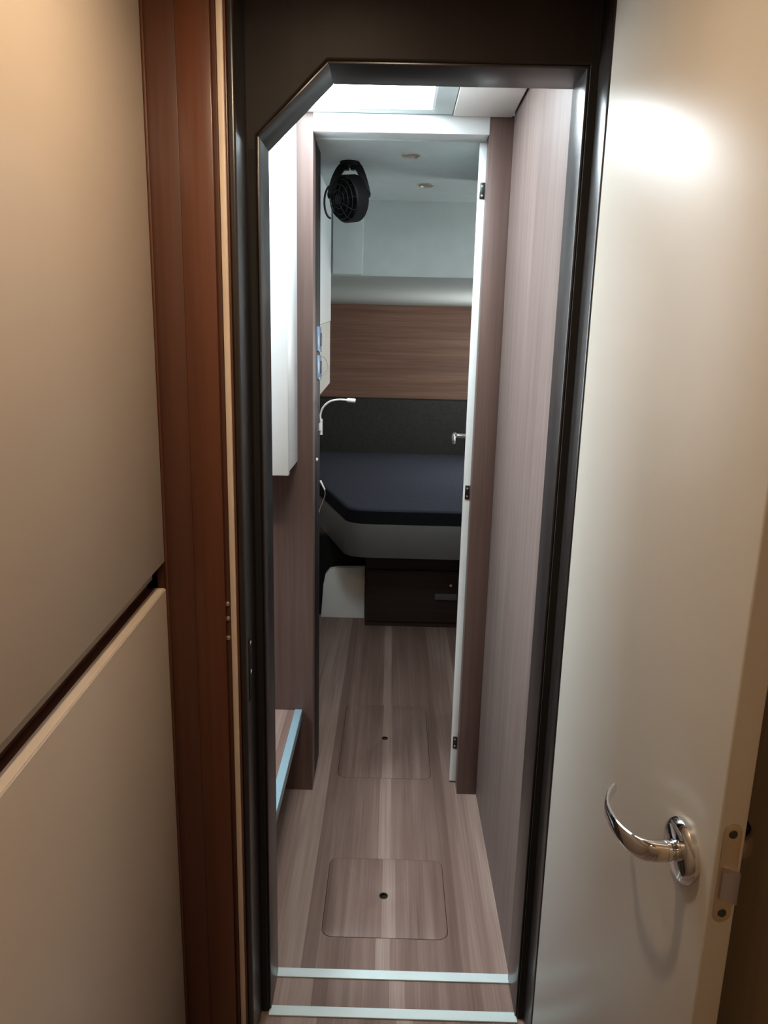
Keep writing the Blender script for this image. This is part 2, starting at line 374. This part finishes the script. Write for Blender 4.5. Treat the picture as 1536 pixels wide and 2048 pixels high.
# ------------------------------------------------------------------ the open cream door
HX, HY = 0.312, 1.215
ex, ey = 0.359, 0.690
rz = math.atan2(ey - HY, ex - HX); LW = math.hypot(ex - HX, ey - HY)
d = empty('door_1', (HX, HY, 0.0), 'cream lacquered door standing open, with chrome lever handle and latch plate', 'door', 'structure', rz=rz)
TH = 0.031
box('leaf', 0.0, LW, 0.0, TH, 0.012, 1.955, 'cream_door', d, bev=0.0028, seg=3, local=True)
hz = 0.832; hx = LW - 0.018 - 0.012                     # spindle place along the leaf
hx = LW - 0.061
def handle(side, fy):
    """SIDE -1: the face in view, +1: the far face"""
    s = side
    h = bpy.data.objects.new('handle', None); C.objects.link(h); h.parent = d; h.location = (hx, fy, hz); h.empty_display_size = 0.03
    h['label'] = 'polished chrome lever handle'
    link('rosette', bm_lathe([(0.0365, 0.0), (0.037, 0.006), (0.0345, 0.0095), (0.028, 0.012), (0.0, 0.0135)], (0, 0, 0), (0, s, 0), 40), 'chrome', h, local=True, smooth=True)
    link('neck', bm_lathe([(0.0125, 0.008), (0.0125, 0.016), (0.0112, 0.0165), (0.0112, 0.019), (0.0125, 0.0195), (0.0125, 0.024), (0.0, 0.024)], (0, 0, 0), (0, s, 0), 24), 'chrome', h, local=True, smooth=True)
    pts = spline([(0.0, s * 0.022, 0), (0.0, s * 0.038, 0), (-0.005, s * 0.050, 0), (-0.020, s * 0.060, 0), (-0.047, s * 0.065, 0), (-0.080, s * 0.062, 0), (-0.106, s * 0.050, 0), (-0.124, s * 0.036, 0)], 7)
    n = len(pts)
    def sect(i):
        k = i / (n - 1)
        hh = 0.0115 + 0.0015 * math.sin(min(1, k * 2) * math.pi) - 0.0045 * max(0, k - 0.45) / 0.55
        ww = 0.0115 * (1 - min(1, k / 0.38)) + 0.0036 * min(1, k / 0.38)
        return [(ww * math.copysign(abs(math.cos(a)) ** 0.75, math.cos(a)), hh * math.copysign(abs(math.sin(a)) ** 0.75, math.sin(a))) for a in [2 * math.pi * j / 16 for j in range(16)]]
    link('lever', bm_sweep(pts, sect), 'chrome', h, local=True, smooth=True)
    return h
handle(-1, 0.0)
handle(1, TH)
# latch plate set in the free edge
lp = plate('latch_plate', [(TH / 2 - 0.0105 + (TH * 0 + x), z) for x, z in rrect(0, 0.021, 0.788, 0.910, 0.0104, 8)], [], 'yz', LW - 0.001, LW + 0.0012, 'steel', d, bev=0.0005, local=True)
for z in (0.800, 0.898):
    link('screw', bm_lathe([(0.0, 0.0002), (0.0022, 0.0012), (0.0042, 0.0013), (0.0050, 0.0)], (LW + 0.0012, TH / 2, z), (1, 0, 0), 14), 'hinge', lp, local=True, smooth=True)
bm = bmesh.new()                                          # bevelled latch bolt
a0, a1 = TH / 2 - 0.0075, TH / 2 + 0.0085
vs = [bm.verts.new(c) for c in ((LW, a0, 0.818), (LW, a1, 0.818), (LW, a1, 0.858), (LW, a0, 0.858), (LW + 0.011, a1, 0.818), (LW + 0.011, a1, 0.858), (LW + 0.005, a0, 0.822), (LW + 0.005, a0, 0.854))]
for f in ((0, 1, 2, 3), (6, 7, 5, 4), (0, 6, 4, 1), (3, 2, 5, 7), (0, 3, 7, 6), (1, 4, 5, 2)): bm.faces.new([vs[i] for i in f])
link('latch_bolt', bm, 'chrome', lp, local=True)
for z in (0.25, 1.0, 1.72):
    box('hinge', -0.004, 0.03, TH - 0.001, TH + 0.003, z, z + 0.07, 'hinge', d, bev=0.0008, local=True)

# ------------------------------------------------------------------ corridor
o = box('wall_corridor', FX1, FX1 + 0.04, FY1, BY0, 0.0, 2.0, 'veneer'); struct(o, 'light veneered wall on the side of the corridor', 'wall')
bl = bm_plate([(-1.02, 0.0), (-0.225, 0.0), (-0.225, CZ), (-1.02, CZ)], [], 'xz', BY0, BY1)
o = link('wall_bulkhead', bl, 'veneer_shade'); struct(o, 'brown veneered bulkhead beside the cabin doorway, behind the white cabinet', 'bulkhead')
o = box('trim_11', -0.2352, -0.2252, BY1, 2.295, 0.0, CZ, 'frame', bev=0.001); struct(o, 'dark narrow side of the cabin doorway behind the bulkhead', 'door frame')
o = box('trim_12', 0.236, FX1, BY0, BY1 - 0.01, 0.0, CZ, 'veneer_shade', bev=0.001); struct(o, 'brown veneered bulkhead strip between cabin door and corridor wall', 'bulkhead')
o = box('trim_13', -0.225, 0.2355, BY0, BY1, 1.934, CZ, 'white', bev=0.002); struct(o, 'white lintel over the cabin doorway under the roof hatch', 'lintel')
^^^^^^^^
§ **Given exercise**: Copy the data word for word. Pictures do not go in the copy.

§ **Exercise solution**:
Keep writing the Blender script for this image. This is part 2, starting at line 374. This part finishes the script. Write for Blender 4.5. Treat the picture as 1536 pixels wide and 2048 pixels high.
# ------------------------------------------------------------------ the open cream door
HX, HY = 0.312, 1.215
ex, ey = 0.359, 0.690
rz = math.atan2(ey - HY, ex - HX); LW = math.hypot(ex - HX, ey - HY)
d = empty('door_1', (HX, HY, 0.0), 'cream lacquered door standing open, with chrome lever handle and latch plate', 'door', 'structure', rz=rz)
TH = 0.031
box('leaf', 0.0, LW, 0.0, TH, 0.012, 1.955, 'cream_door', d, bev=0.0028, seg=3, local=True)
hz = 0.832; hx = LW - 0.018 - 0.012                     # spindle place along the leaf
hx = LW - 0.061
def handle(side, fy):
    """SIDE -1: the face in view, +1: the far face"""
    s = side
    h = bpy.data.objects.new('handle', None); C.objects.link(h); h.parent = d; h.location = (hx, fy, hz); h.empty_display_size = 0.03
    h['label'] = 'polished chrome lever handle'
    link('rosette', bm_lathe([(0.0365, 0.0), (0.037, 0.006), (0.0345, 0.0095), (0.028, 0.012), (0.0, 0.0135)], (0, 0, 0), (0, s, 0), 40), 'chrome', h, local=True, smooth=True)
    link('neck', bm_lathe([(0.0125, 0.008), (0.0125, 0.016), (0.0112, 0.0165), (0.0112, 0.019), (0.0125, 0.0195), (0.0125, 0.024), (0.0, 0.024)], (0, 0, 0), (0, s, 0), 24), 'chrome', h, local=True, smooth=True)
    pts = spline([(0.0, s * 0.022, 0), (0.0, s * 0.038, 0), (-0.005, s * 0.050, 0), (-0.020, s * 0.060, 0), (-0.047, s * 0.065, 0), (-0.080, s * 0.062, 0), (-0.106, s * 0.050, 0), (-0.124, s * 0.036, 0)], 7)
    n = len(pts)
    def sect(i):
        k = i / (n - 1)
        hh = 0.0115 + 0.0015 * math.sin(min(1, k * 2) * math.pi) - 0.0045 * max(0, k - 0.45) / 0.55
        ww = 0.0115 * (1 - min(1, k / 0.38)) + 0.0036 * min(1, k / 0.38)
        return [(ww * math.copysign(abs(math.cos(a)) ** 0.75, math.cos(a)), hh * math.copysign(abs(math.sin(a)) ** 0.75, math.sin(a))) for a in [2 * math.pi * j / 16 for j in range(16)]]
    link('lever', bm_sweep(pts, sect), 'chrome', h, local=True, smooth=True)
    return h
handle(-1, 0.0)
handle(1, TH)
# latch plate set in the free edge
lp = plate('latch_plate', [(TH / 2 - 0.0105 + (TH * 0 + x), z) for x, z in rrect(0, 0.021, 0.788, 0.910, 0.0104, 8)], [], 'yz', LW - 0.001, LW + 0.0012, 'steel', d, bev=0.0005, local=True)
for z in (0.800, 0.898):
    link('screw', bm_lathe([(0.0, 0.0002), (0.0022, 0.0012), (0.0042, 0.0013), (0.0050, 0.0)], (LW + 0.0012, TH / 2, z), (1, 0, 0), 14), 'hinge', lp, local=True, smooth=True)
bm = bmesh.new()                                          # bevelled latch bolt
a0, a1 = TH / 2 - 0.0075, TH / 2 + 0.0085
vs = [bm.verts.new(c) for c in ((LW, a0, 0.818), (LW, a1, 0.818), (LW, a1, 0.858), (LW, a0, 0.858), (LW + 0.011, a1, 0.818), (LW + 0.011, a1, 0.858), (LW + 0.005, a0, 0.822), (LW + 0.005, a0, 0.854))]
for f in ((0, 1, 2, 3), (6, 7, 5, 4), (0, 6, 4, 1), (3, 2, 5, 7), (0, 3, 7, 6), (1, 4, 5, 2)): bm.faces.new([vs[i] for i in f])
link('latch_bolt', bm, 'chrome', lp, local=True)
for z in (0.25, 1.0, 1.72):
    box('hinge', -0.004, 0.03, TH - 0.001, TH + 0.003, z, z + 0.07, 'hinge', d, bev=0.0008, local=True)

# ------------------------------------------------------------------ corridor
o = box('wall_corridor', FX1, FX1 + 0.04, FY1, BY0, 0.0, 2.0, 'veneer'); struct(o, 'light veneered wall on the side of the corridor', 'wall')
bl = bm_plate([(-1.02, 0.0), (-0.225, 0.0), (-0.225, CZ), (-1.02, CZ)], [], 'xz', BY0, BY1)
o = link('wall_bulkhead', bl, 'veneer_shade'); struct(o, 'brown veneered bulkhead beside the cabin doorway, behind the white cabinet', 'bulkhead')
o = box('trim_11', -0.2352, -0.2252, BY1, 2.295, 0.0, CZ, 'frame', bev=0.001); struct(o, 'dark narrow side of the cabin doorway behind the bulkhead', 'door frame')
o = box('trim_12', 0.236, FX1, BY0, BY1 - 0.01, 0.0, CZ, 'veneer_shade', bev=0.001); struct(o, 'brown veneered bulkhead strip between cabin door and corridor wall', 'bulkhead')
o = box('trim_13', -0.225, 0.2355, BY0, BY1, 1.934, CZ, 'white', bev=0.002); struct(o, 'white lintel over the cabin doorway under the roof hatch', 'lintel')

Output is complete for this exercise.